Why a belief with degree 1 is not affected by new information which is counter-evidence to that belief?
That’s how degree 1 is defined: such strong a belief that no evidence can persuade one to abandon it. (You shoudn’t have such beliefs, needless to say.)
The difference between what you call traditional epistemology and Bayesianism involves lots of things. I think one of them is their objectives—the traditional epistemologist and the Bayesian in general have different goals. The first one is interested in posing the correct norms of reasoning and other sources of beliefs (perception, memory, etc). The second one maybe is more interested in modelling rational structures for a variety of purposes.
I don’t see the difference. Bayesian epistemology is a set of prescriptive norms of reasoning.
That being the case, the puzzles I brought maybe are not of interest for Bayesians—but that does not mean Bayesianism solve the question of what is the correct thing to do in such cases.
Bayesianism explains the problem away—the problem is there only if you use notions like defeat or knowledge and insist that to build your epistemology on them. Your puzzle shows that it is impossible. The fact that Bayesianism is free of Gettier problems is an argument for Bayesianism and against “traditional epistemology”.
To make an imprecise analogy, ancient mathematicians have long wondered what the infinite sum 1-1+1-1+1-1… is equal to. When calculus was invented, people saw that this was just a confused question. Some puzzles are best answered by rejecting the puzzle altogether.

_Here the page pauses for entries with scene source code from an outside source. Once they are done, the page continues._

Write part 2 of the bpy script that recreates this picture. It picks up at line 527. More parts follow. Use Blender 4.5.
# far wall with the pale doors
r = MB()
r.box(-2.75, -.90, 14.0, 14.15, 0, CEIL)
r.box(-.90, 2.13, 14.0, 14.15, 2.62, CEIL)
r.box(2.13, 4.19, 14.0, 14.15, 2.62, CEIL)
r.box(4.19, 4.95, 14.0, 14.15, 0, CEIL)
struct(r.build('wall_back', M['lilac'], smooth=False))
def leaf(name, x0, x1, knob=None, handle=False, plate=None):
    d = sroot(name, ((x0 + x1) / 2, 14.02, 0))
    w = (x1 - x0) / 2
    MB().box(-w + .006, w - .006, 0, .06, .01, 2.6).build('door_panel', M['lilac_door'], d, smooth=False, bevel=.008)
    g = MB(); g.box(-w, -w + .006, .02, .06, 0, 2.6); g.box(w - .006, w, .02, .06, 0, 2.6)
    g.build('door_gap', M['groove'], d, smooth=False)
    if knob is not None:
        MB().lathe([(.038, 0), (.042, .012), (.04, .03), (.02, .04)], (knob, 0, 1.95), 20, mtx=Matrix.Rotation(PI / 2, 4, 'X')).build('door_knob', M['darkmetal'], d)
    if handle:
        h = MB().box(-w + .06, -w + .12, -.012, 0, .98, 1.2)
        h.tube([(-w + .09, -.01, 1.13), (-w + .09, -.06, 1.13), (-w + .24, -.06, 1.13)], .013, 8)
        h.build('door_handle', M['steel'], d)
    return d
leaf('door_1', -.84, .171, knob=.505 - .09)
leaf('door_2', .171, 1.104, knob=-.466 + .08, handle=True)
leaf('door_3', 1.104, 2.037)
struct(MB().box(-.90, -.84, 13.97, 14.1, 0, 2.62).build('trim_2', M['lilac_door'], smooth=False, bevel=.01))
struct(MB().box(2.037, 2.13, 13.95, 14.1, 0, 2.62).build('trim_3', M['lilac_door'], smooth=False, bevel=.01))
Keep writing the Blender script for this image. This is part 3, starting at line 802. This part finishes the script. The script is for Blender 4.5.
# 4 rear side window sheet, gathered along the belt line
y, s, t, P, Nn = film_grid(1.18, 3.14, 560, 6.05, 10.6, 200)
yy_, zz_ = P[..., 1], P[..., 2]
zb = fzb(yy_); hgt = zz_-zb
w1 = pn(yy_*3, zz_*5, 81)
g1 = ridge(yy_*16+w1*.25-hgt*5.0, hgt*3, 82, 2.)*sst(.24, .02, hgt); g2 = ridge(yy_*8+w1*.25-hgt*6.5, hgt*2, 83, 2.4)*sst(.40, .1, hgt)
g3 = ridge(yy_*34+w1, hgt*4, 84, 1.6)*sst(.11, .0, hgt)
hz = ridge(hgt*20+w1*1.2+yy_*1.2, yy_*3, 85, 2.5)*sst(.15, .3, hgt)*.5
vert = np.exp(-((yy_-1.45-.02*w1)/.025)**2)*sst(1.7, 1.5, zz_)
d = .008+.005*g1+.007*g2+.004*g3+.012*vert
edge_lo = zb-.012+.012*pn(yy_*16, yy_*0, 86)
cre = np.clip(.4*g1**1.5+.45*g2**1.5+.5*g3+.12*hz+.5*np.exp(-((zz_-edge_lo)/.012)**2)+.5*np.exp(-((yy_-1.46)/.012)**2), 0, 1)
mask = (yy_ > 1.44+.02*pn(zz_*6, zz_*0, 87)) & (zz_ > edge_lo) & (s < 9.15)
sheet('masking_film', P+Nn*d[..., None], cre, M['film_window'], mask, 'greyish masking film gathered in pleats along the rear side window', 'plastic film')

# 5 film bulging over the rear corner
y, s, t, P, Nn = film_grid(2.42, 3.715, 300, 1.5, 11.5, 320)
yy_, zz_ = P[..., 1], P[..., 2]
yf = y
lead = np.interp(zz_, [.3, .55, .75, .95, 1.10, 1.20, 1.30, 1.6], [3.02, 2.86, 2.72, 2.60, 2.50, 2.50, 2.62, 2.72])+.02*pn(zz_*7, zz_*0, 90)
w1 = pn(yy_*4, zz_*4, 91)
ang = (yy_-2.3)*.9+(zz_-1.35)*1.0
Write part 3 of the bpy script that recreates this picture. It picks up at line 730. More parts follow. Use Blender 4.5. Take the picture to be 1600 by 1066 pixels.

(i) That remark concerns a Bayesian agent, or more specifically an agent who updates by conditionalization. It’s a property of conditionalization that no amount of evidence that an agent updates upon can change a degree of belief of 0 or 1. Intuitively, the closer a probability gets to 1, the less it will decrease in its absolute value in response to a given strength of counterevidence. 1 corresponds to the limit at which it won’t decreases at all from any counterevidence.
(ii) I’m well-aware that the aims of most epistemologists and most Bayesian philosophers diverge somewhat, but there is substantial overlap even within philosophy (i.e. applying Bayesianism to norms of belief change); furthermore, Bayesianism is very much applicable (and in fact applied) to norms of belief change, your puzzles being examples of questions that wouldn’t even occur to a Bayesian.
OK, got it, thank you. I have two doubts. (i) Why a belief with degree 1 is not affected by new information which is counter-evidence to that belief? Does it mean every belief with degree 1 I have now will never be lost/defeated/changed? (ii) The difference between what you call traditional epistemology and Bayesianism involves lots of things. I think one of them is their objectives—the traditional epistemologist and the Bayesian in general have different goals. The first one is interested in posing the correct norms of reasoning and other sources of beliefs (perception, memory, etc). The second one maybe is more interested in modelling rational structures for a variety of purposes. That being the case, the puzzles I brought maybe are not of interest for Bayesians—but that does not mean Bayesianism solve the question of what is the correct thing to do in such cases. Thanks for the link (I already know Harman’s approach, which is heavily criticized by Conee and others).
That’s how degree 1 is defined: such strong a belief that no evidence can persuade one to abandon it. (You shoudn’t have such beliefs, needless to say.)
I don’t see the difference. Bayesian epistemology is a set of prescriptive norms of reasoning.
Bayesianism explains the problem away—the problem is there only if you use notions like defeat or knowledge and insist that to build your epistemology on them. Your puzzle shows that it is impossible. The fact that Bayesianism is free of Gettier problems is an argument for Bayesianism and against “traditional epistemology”.
To make an imprecise analogy, ancient mathematicians have long wondered what the infinite sum 1-1+1-1+1-1… is equal to. When calculus was invented, people saw that this was just a confused question. Some puzzles are best answered by rejecting the puzzle altogether.
(i) That remark concerns a Bayesian agent, or more specifically an agent who updates by conditionalization. It’s a property of conditionalization that no amount of evidence that an agent updates upon can change a degree of belief of 0 or 1. Intuitively, the closer a probability gets to 1, the less it will decrease in its absolute value in response to a given strength of counterevidence. 1 corresponds to the limit at which it won’t decreases at all from any counterevidence.
(ii) I’m well-aware that the aims of most epistemologists and most Bayesian philosophers diverge somewhat, but there is substantial overlap even within philosophy (i.e. applying Bayesianism to norms of belief change); furthermore, Bayesianism is very much applicable (and in fact applied) to norms of belief change, your puzzles being examples of questions that wouldn’t even occur to a Bayesian.